Using Properties of the Gradient

For the function \(f(x,y)=\sqrt{x^{2}+y^{2}}\), graph the level curve containing the point \((3,4)\) and graph the gradient \({\bf\nabla\! }f(x,y)\) at this point.

Solution See Figure 8(a). The graph of the equation \(z=\sqrt{x^{2}+y^{2}}\) is the upper half of a circular cone whose traces are circles. So, the level curves are concentric circles centered at \(( 0,0)\).

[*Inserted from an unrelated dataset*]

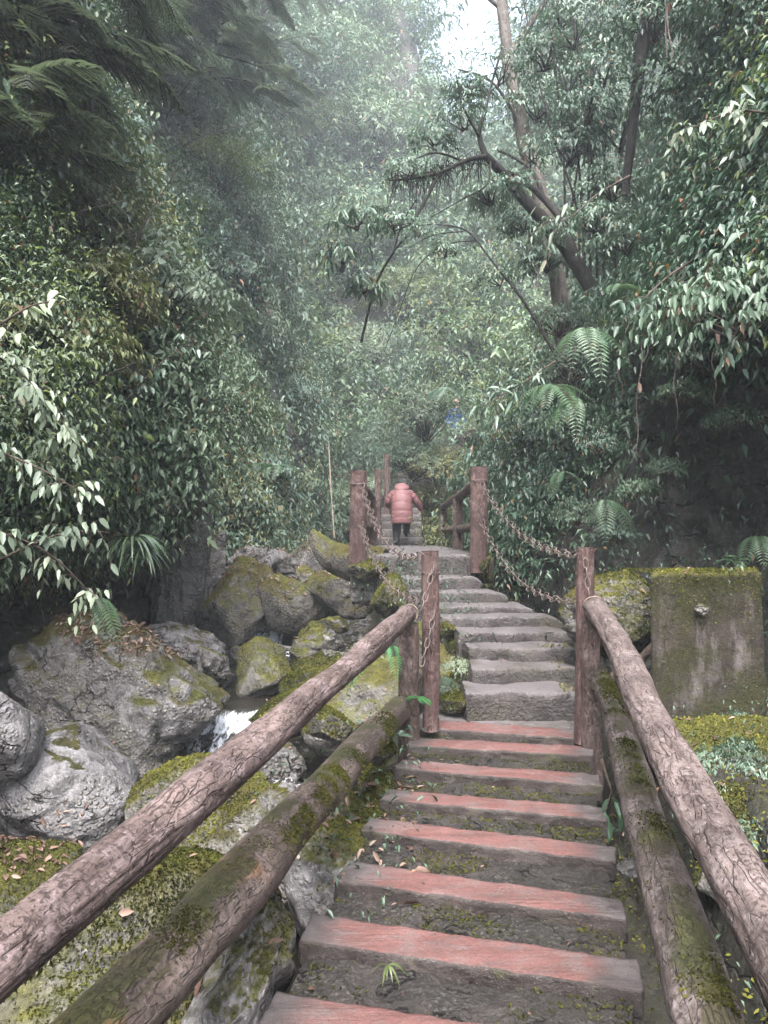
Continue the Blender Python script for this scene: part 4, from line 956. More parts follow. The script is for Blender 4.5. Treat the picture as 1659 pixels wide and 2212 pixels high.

Because \(f(3,4)=\sqrt{9+16}=5\), the level curve through \((3,4)\) is the circle \(x^{2}+y^{2}=25\). Since \[ \begin{equation*} {\bf\nabla}\! f(x,y)=\frac{x}{\sqrt{x^{2}+y^{2}}}\mathbf{i}+\frac{y}{\sqrt{ x^{2}+y^{2}}}\mathbf{j} \end{equation*} \]

the gradient at \((3,4)\) is \[ \begin{equation*} {\bf\nabla}\! f(3,4)=\frac{3}{5}\mathbf{i}+\frac{4}{5}\mathbf{j} \end{equation*} \]

This vector is orthogonal to the level curve \(x^{2}+y^{2}=25\), as shown in Figure 8(b).